Que este cuento judío lo conociera ya desde niño es una prueba de esa huella
judía invisible que perdura aún en nuestra país.
Buenas tardes,
Santiago:
Es curioso que
en medio de esta borrachera de números, me llegue un recuerdo que, como una
marea fresca, tiene el poder de arrancar las cifras del papel y
llevárselas volando como gotas de betún. El cuento al que te refieres lo
escuché en mi pueblo cuando era pequeño, pero los clavos se clavaban en la
puerta cuando se cometían pecados. Podías arrancarlos después de
confesarte; cuando conseguías el perdón, a pesar de ello, siempre quedaban
las marcas, es decir, según entendía yo el cuento, Dios no te perdonaba completamente,
quedaba un poso, un runrún en tu interior que se mantenía activo durante
mucho tiempo, hasta que finalmente se apagaba el ímpetu de la zozobra que tal o
cual cosa te había producido.

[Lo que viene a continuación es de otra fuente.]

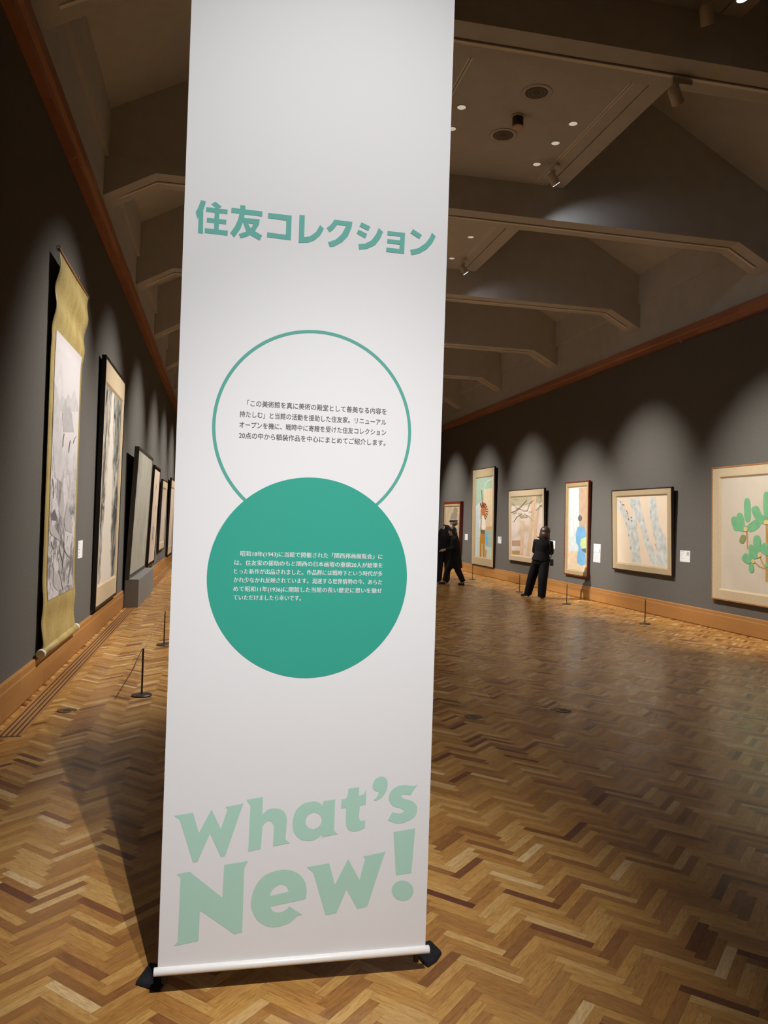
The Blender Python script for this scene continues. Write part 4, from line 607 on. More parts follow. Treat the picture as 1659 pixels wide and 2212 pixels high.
framed('very tall black framed ink painting of a waterfall, left wall', 'L', 11.493, 2.10, .34, 3.255, .008, .04, M_fr_black, (.12, .13, .27, .30), M_mount2, M_fall)
fl = framed('pale pink painting with dark flowers, right behind the grey plinth', 'L', 18.733, 1.68, .40, 2.27, .036, .035, M_fr_dark, (.05, .05, .05, .05), None, M_pink,
            [('ink_dark', [(-.1+.12*math.cos(a)*r, .75+.3*math.sin(a)*r) for a, r in [(k*.52, 1 if k % 2 else .55) for k in range(12)]]), ('olive', [(.25+.1*math.cos(a)*r, .6+.35*math.sin(a)*r) for a, r in [(k*.52, .6 if k % 2 else 1) for k in range(12)]]),
             ('ink_dark_solid', [(.15, 1.25), (.22, 1.32), (.2, 1.42), (.13, 1.36)]), ('ink_dark_solid', [(-.1, 1.7), (-.03, 1.78), (-.06, 1.9), (-.13, 1.82)])])
framed('framed rose-grey painting with a gold mount, far along the left wall', 'L', 21.89, 1.95, .614, 1.88, .028, .035, M_fr_dark, (.18, .18, .2, .2), M_mount2, M_rose)
framed('farthest dark framed cream painting visible on the left wall', 'L', 25.587, 2.09, .30, 2.40, .022, .05, M_fr_dark, (.25, .25, .25, .25), M_mount2, M_pink)
# the painting leaning on its plinth
M_gry = mat('grey_plinth_paint', (.20, .195, .185), .7, noise=.05, nscale=12); M_fr_grey = mat('bronze_grey_frame', (.06, .053, .042), .4)
pl = bm = bmesh.new(); bbox(bm, -.115, .115, -1.515, 1.515, .002, .478)
o = from_bm('plinth', bm, M_gry); o.location = (XL+.034+.118, 15.285, 0); bevel(o, .004)
tag(o, 'long low grey plinth against the left wall under the grey-green painting', 'plinth')
framed('big grey-green painting leaning forward on the grey plinth', 'L', 15.2, 2.88, .481, 2.24, .040, .05, M_fr_grey, (.01, .01, .01, .01), None, M_grass, depth=.075, xfront=.110)

# hanging scroll
def scroll():
    t = thing('hanging_scroll', 'tall gold brocade hanging scroll with an ink landscape of peaks, left wall', 'scroll', (XL, 8.23, .31), (0, 0, math.pi/2))
    Mb = new_mat('gold_brocade', .5, .4); m, g, b = Mb
    _, x, y, z = g.obj()
    n = g.noise(g.xyz(x, y, z), 60, 2); n2 = g.noise(g.xyz(g.m('MULTIPLY', x, 2), y, z), 4, 3)
    g.l.new(g.ramp(g.m('ADD', g.m('MULTIPLY', n, .5), g.m('MULTIPLY', n2, .5)), [(.35, (.36, .26, .085)), (.6, (.52, .41, .17))]), b.inputs['Base Color'])
    H, Wd = 3.62, 1.58
    def off(z, x):    # distance from the wall (local -y)
        tp = max(0, (z-2.75)/.87); bt = max(0, (.75-z)/.75)
        d = .035+.05*tp+.022*bt
        d += .016*math.sin(z*17+x*1.2)*min(1, tp*2.2)*(1-.2*tp)+.010*math.sin(z*15+1+x*.6)*min(1, bt*1.6)*(1 if z > .08 else .3)
        return -d
    def sheet(name, x0, x1, z0, z1, dy, m_, nx=14, nz=120, sag=0, shapes=None):
        bm = bmesh.new(); V = []
        for iz in range(nz+1):
            z = z0+(z1-z0)*iz/nz
            V.append([bm.verts.new((x0+(x1-x0)*ix/nx, off(z, x0+(x1-x0)*ix/nx)+dy, z)) for ix in range(nx+1)])
        for iz in range(nz):
            for ix in range(nx): bm.faces.new((V[iz][ix], V[iz][ix+1], V[iz+1][ix+1], V[iz+1][ix]))
        ms = [m_]; idx = {}
        for n, (c, pts) in enumerate(shapes or ()):
            if c not in idx: idx[c] = len(ms); ms.append(art_mat(c))
            q = [(min(max(p[0], x0+.004), x1-.004), p[1]) for p in pts]
            nb = len(bm.verts); flat(bm, [q], 0, idx[c]); bm.verts.ensure_lookup_table()
            for v in bm.verts[nb:]: v.co.y = off(v.co.z, v.co.x)+dy-.0015-.0002*n
        return from_bm(name, bm, ms, t, True)
    br = sheet('brocade', -Wd/2, Wd/2, .03, H, 0, m); 
    sd = br.modifiers.new('thick', 'SOLIDIFY'); sd.thickness = .003; sd.offset = 1
    paper, g, bp = new_mat('scroll_paper', .8, .2); _, x, y, z = g.obj()
    wash = g.noise(g.xyz(g.m('MULTIPLY', x, 1.3), 0, z), 2.6, 8, .65, .8)
    line = g.m('ABSOLUTE', g.m('SUBTRACT', g.noise(g.xyz(g.m('MULTIPLY', x, 2.2), 3, g.m('MULTIPLY', z, .9)), 3.4, 7, .62, 1.4), .5))
    fine = g.noise(g.xyz(g.m('MULTIPLY', x, 3), 7, g.m('MULTIPLY', z, 2)), 9, 5, .7, .6)
    low = g.m('SMOOTH_MIN', g.m('MAXIMUM', g.m('DIVIDE', g.m('SUBTRACT', 2.05, z), 1.0), 0), 1, .1)        # the painter left the sky blank
    cliff = g.m('MULTIPLY', g.m('MAXIMUM', g.m('MINIMUM', g.m('DIVIDE', g.m('SUBTRACT', -.12, x), .2), 1), 0), g.m('MAXIMUM', g.m('MINIMUM', g.m('SUBTRACT', 2.75, z), 1), 0))
    dens = g.m('MAXIMUM', low, g.m('MULTIPLY', cliff, .8))
    ln = g.m('MULTIPLY', g.m('SUBTRACT', 1, g.m('MINIMUM', g.m('MULTIPLY', line, 24), 1)), g.m('GREATER_THAN', fine, .47))
    ws = g.m('MULTIPLY', g.m('MAXIMUM', g.m('SUBTRACT', .56, wash), 0), 2.6)
    amt = g.m('MINIMUM', g.m('MULTIPLY', dens, g.m('ADD', g.m('MULTIPLY', ln, .75), g.m('MULTIPLY', ws, 2.2))), .92)
    g.l.new(g.mix(amt, (.66, .63, .645), (.13, .125, .13)), bp.inputs['Base Color'])
    sheet('painting', -.62, .68, .465, 2.94, -.004, paper, shapes=ART_PEAKS)
    bm = bmesh.new(); cyl(bm, (-Wd/2-.03, -.058, .02), (Wd/2+.03, -.058, .02), .036, n=24); o = from_bm('roller', bm, m, t, True)
    Mi = mat('ivory_knob', (.75, .69, .55), .35)
    for sx in (-1, 1):
        bm = bmesh.new(); cyl(bm, (sx*(Wd/2+.03), -.058, .02), (sx*(Wd/2+.09), -.058, .02), .040, n=24); bevel(from_bm('roller_knob', bm, Mi, t, True), .008)['label'] = 'ivory roller knob'
    bm = bmesh.new(); cyl(bm, (-Wd/2, off(H, 0), H), (Wd/2, off(H, 0), H), .013, n=12); from_bm('top_rod', bm, mat('brown_rod_wood', (.30, .14, .05), .5), t, True)
    bm = bmesh.new()
    for pts in ([(-.35, off(H, 0), H), (-.52, -.02, H+.11)], [(.35, off(H, 0), H), (.45, -.02, H+.11)], [(-.52, -.02, H+.11), (.45, -.02, H+.11)]): tube(bm, pts, .004)
    from_bm('hanging_cord', bm, M_cord, t)
    for px in (-.52, .45):
        bm = bmesh.new(); cyl(bm, (px, .004, H+.115), (px, -.03, H+.115), .008, n=10); cyl(bm, (px, -.03, H+.115), (px, -.035, H+.115), .014, n=12)
        tag(from_bm('wall_pin', bm, mat('pin_silver', (.7, .7, .7), .3, metal=.7)), 'small silver pin holding the %s end of the hanging scroll cord' % ('near' if px < 0 else 'far'), 'pin').matrix_world = Matrix.Translation((XL, 8.23, .31)) @ Matrix.Rotation(math.pi/2, 4, 'Z')
scroll()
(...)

Afortunadamente, yo era un niño bueno y no
encontraba actos, palabras o pensamientos en los que pudiera reconocer un
pecado, ni siquiera un pecadito, cosa que molestaba mucho al cura
de mi pueblo, por lo que tenía que simular pecados, mentir descaradamente al
cura en el confesionario, para que no se enfadara conmigo, así que me inventaba
los pecados. No sabía yo entonces qué era un pecado, lo descubrí una luminosa
mañana cuando abatí un pájaro que piaba sobre la rama del olmo que crecía
imponente al costado de la carretera, cerca de mi casa. Como todos los niños de
mi pueblo, me fabriqué un tirachinas, corté una pequeña rama de fresno y con un
trozo de vidrio hice unas muescas en la madera para encajar las gomas, las
cuales, supongo que las conseguí en un estercolero, tarea no exenta de riesgo
porque había que rebuscar entre el estiércol de los animales, las latas
oxidadas de las sardinas, los cristales de las botellas rotas que ya no servían
para cambiarlas en la taberna, etc. Era muy de mañana, coloqué una piedra entre
las gomas de mi tirachinas, las estiré lo más que pude y apunté al
pájaro. Jamás pensé que le acertaría, pero el caso es que cayó al suelo
golpeado por la fuerza de la piedra. Asombrado me acerqué para ver cómo su
pequeña lengua sobresalía levemente entre su pico abierto. Una ola de frío me
erizó el pelo del cuello, el pájaro agonizaba, los estertores de su cuerpo,
precursores de la muerte, me sobrecogieron, me sentí lleno de vileza. No
consideré aquel acto como una proeza, muy al contrario, me sumió en una especie
de letargo abarrotado de tristeza. Ese sí fue un gran pecado, nunca he
olvidado aquel acto cruel. La brutalidad de un ser que usa su poder para aniquilar
la inocente belleza de un pájaro cantado, llenando con hermosos trinos el
silencio del claro azul, un azul casi zarco, hasta conseguir que el aire vibre
y que violentamente yo golpeé cuando el canto de su última nota se enredaba
acariciando las ramas del olmo.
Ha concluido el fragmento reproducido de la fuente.